Anthropology professor Barbara King was curious about Japan, and "began scouting around on the internet for recent books involving Japan, and your title came up as I played around with a search engine. I ordered a copy for my friend and another for me."
In the review below, one line I particularly felt moved by was “It’s become thoroughly unremarkable to feel stoop-shouldered with work, [and] glassy-eyed from the assault of information’s flow through electronic outlets ...”
She added, in an email to me that, "As anthropologists we're interested not only in the amazing variation among individuals in any society, but also in thinking about patterns within cultures. My friend felt a different sense of order, and structure, and attention to aesthetics and design, in Japan."
She then chose to review A Different Kind of Luxury in her monthly column. Barbara's website, with her own books is here.
EXCERPT FROM THE REVIEW:
My habit for years has been to sign emails to colleagues and acquaintances with the phrase “Best, Barbara.” I type fast, and usually accurately, but in the last few weeks I’ve been startled to see appearing on my screen the sign-off “Beset, Barbara.”
In some ways I do feel beset: by too much work, and too much challenge in finding time for family, friends, books, films, and quiet reflection. I’m hardly alone in this sense that it takes incredible energy just to resist being engulfed by culture’s great forces. It’s become thoroughly unremarkable to feel stoop-shouldered with work, [and] glassy-eyed from the assault of information’s flow through electronic outlets.
Many of us may seek micro-escapes, fixing ourselves to a spot in our home or yard, or in a nearby park or beach, that invites us to think, read, talk with others, or do something old-fashioned and creative with our hands. In such a place, our vision may clear long enough to daydream a fuller resistance to the prevailing hamster wheel. At such times, a good book to have is Andy Couturier’s A Different Kind of Luxury: Japanese Lessons in Simple Living and Inner Abundance.
Couturier, when living in Japan, interviewed eleven people who embrace a differently-paced life.
Koichi Yamashita was once a professor of literature and philosophy and is now a farmer in a remote area of southern Shikoku. His family embraces food self-sufficiency. “I would like to be an artist of farming,” he told Couturier, “to achieve the same level of artistry and creation of beauty as does a novelist or a painter.”
Two comments that Yamashita offered up to Couturier caused me to close the book for a few moments, and simply sit with his thoughts.
When he’s out in the rice fields, Yamashita is, he says, “simply glad. I understand that I myself am living, that I am in possession of a living spirit. In the rice paddy with the plants you just naturally develop a feeling of compassion, of sympathy…”
What I like best about the Yamashita chapter is its direct engagement with the costs of this kind of living: it’s not all mystical meshing with the Earth and its living creatures. Yamashita’s work is hard. He cares also for an organic tea plantation high in the mountains, and the weeds require constant attention.

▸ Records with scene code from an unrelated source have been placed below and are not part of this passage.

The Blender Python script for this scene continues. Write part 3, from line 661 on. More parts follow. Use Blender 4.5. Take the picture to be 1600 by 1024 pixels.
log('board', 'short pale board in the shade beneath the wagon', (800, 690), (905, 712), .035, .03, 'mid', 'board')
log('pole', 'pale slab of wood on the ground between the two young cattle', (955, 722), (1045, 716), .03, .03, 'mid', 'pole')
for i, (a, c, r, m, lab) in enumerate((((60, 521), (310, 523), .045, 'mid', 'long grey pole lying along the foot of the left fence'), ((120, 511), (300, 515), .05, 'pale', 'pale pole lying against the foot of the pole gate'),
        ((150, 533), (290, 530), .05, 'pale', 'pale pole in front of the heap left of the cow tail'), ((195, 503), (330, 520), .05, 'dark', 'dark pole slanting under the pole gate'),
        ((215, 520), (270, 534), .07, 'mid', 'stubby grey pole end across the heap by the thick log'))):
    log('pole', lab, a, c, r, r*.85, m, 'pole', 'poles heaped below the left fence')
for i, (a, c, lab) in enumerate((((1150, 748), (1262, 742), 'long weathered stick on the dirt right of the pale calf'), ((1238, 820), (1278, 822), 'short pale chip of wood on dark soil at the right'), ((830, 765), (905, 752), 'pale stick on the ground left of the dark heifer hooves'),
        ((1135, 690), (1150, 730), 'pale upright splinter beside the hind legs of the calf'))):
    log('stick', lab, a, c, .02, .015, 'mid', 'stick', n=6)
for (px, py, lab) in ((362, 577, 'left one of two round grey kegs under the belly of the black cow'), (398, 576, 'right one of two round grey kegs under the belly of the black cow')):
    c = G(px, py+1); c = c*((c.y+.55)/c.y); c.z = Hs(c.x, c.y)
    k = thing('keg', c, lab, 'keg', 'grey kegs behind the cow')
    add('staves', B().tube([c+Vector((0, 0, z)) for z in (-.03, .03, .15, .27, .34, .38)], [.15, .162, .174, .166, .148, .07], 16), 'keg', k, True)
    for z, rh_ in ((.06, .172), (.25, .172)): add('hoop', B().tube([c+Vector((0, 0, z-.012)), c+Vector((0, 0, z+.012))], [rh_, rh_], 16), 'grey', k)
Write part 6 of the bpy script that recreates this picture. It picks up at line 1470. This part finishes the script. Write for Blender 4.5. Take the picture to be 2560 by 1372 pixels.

It’s physically strenuous, it’s time-consuming, and together with the rice-field work, it leaves Yamashita without enough free time. “I do feel,” he notes, "that I don’t have enough time to read and write for myself.” Here we learn that “simple living” does not equate -- as it might in the popular imagination -- to a leisurely freedom.
Yamashita muses about reading and writing books in a wholly fascinating way. Equally engrossing are the fruits of Couturier’s interaction with Jinko Kaneko, a painter and textile artist living in the distant shadow of Mt. Fuji. Couturier describes Kaneko as “one of those rare people who has not only been able to contact the mystic energy in nature but can also communicate what it feels like in the paintings and fabric work she makes.” She embodies, to me, a mix of practical sensibility and airy thinking, and, like Yamashita, a mix too of happy choices and hard sacrifices.
The book reproduces some of her art; even in small black-and-white squares, the trees, flowers, mountains, and skies offer a sense of her fusing with nature as she paints. It’s a kind of slow art, too, in the making. The colors, Kaneko explains, are made from ground stones, and materials like mica, pearls, silver and gold.
Kaneko speaks about the challenges of being both a woman and an outsider. She comes originally from a different region of Japan, meaning that now she’s perceived as beneath not only all the men where she lives and works, but all the women too. “I am at the bottom of the ranking… It’s tiring. The village mindset is narrow, and there are all kind of tasks to do that take me away from my painting. I feel drained.” Yet there is joy, too, in her words, and in her art, and in her choices.
I’ve been dipping, at a graceful pace (and feeling not at all beset), into the nine other chapters in A Different Kind of Luxury. Sitting with the book in my sunroom, the view out to our garden expands, and I imagine I can see much, much farther, even a little way into the lives of people in Japan I’ll never meet.